## TASK DETAILS
Collect every line in the records below that contains the word "objects".

══ RECORDED DATA ══

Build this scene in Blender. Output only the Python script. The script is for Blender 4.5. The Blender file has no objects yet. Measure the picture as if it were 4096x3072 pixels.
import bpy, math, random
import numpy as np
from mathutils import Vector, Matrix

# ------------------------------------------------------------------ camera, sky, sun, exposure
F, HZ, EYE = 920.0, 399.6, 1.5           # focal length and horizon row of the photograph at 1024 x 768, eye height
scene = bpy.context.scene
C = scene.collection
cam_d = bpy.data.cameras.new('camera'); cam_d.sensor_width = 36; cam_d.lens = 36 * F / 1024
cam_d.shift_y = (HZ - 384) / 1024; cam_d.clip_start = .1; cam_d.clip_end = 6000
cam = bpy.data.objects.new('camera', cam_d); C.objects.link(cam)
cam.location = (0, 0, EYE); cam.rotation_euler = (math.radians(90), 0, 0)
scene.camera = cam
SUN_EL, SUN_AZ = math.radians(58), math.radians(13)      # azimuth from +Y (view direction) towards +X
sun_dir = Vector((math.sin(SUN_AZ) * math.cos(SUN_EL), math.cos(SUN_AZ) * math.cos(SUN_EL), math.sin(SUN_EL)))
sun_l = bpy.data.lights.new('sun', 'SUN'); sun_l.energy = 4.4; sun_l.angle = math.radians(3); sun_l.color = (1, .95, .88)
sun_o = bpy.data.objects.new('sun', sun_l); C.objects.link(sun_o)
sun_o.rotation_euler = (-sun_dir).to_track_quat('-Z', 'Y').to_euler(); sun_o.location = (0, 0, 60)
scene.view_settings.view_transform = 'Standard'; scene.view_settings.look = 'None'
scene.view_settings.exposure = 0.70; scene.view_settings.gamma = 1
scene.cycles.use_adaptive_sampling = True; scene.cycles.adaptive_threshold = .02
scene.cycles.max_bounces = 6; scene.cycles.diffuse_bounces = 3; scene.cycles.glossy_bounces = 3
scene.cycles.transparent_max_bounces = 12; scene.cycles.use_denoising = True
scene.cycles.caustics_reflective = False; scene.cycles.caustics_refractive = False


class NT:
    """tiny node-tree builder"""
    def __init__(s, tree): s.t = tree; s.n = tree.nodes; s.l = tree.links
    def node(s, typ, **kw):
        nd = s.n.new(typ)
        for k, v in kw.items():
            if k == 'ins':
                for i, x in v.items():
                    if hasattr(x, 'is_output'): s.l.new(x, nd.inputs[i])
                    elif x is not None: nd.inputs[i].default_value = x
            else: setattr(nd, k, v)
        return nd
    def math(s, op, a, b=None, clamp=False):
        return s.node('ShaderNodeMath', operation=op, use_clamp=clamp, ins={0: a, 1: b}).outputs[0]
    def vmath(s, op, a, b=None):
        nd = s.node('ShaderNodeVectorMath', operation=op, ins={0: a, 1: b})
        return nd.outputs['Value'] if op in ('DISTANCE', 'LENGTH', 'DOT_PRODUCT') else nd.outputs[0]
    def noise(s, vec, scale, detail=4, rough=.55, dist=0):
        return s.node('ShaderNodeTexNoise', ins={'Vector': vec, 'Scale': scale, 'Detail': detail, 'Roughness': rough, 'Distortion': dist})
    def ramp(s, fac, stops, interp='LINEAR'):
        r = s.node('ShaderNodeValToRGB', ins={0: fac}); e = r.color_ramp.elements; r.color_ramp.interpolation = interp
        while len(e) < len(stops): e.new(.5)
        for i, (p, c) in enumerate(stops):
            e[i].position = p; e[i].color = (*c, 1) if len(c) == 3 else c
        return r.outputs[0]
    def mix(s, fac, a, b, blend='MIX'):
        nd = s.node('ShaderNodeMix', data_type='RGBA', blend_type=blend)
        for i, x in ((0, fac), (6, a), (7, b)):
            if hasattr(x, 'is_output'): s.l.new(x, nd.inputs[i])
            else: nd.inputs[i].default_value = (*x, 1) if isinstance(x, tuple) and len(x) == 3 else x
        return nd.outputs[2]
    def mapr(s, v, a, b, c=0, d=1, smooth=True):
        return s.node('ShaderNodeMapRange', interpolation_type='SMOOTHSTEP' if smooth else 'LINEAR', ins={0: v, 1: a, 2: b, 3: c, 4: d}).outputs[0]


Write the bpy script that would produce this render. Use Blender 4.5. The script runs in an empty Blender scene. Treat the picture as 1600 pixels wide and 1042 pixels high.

═══

## EXERCISE ANSWER
Build this scene in Blender. Output only the Python script. The script is for Blender 4.5. The Blender file has no objects yet. Measure the picture as if it were 4096x3072 pixels.
cam = bpy.data.objects.new('camera', cam_d); C.objects.link(cam)
sun_o = bpy.data.objects.new('sun', sun_l); C.objects.link(sun_o)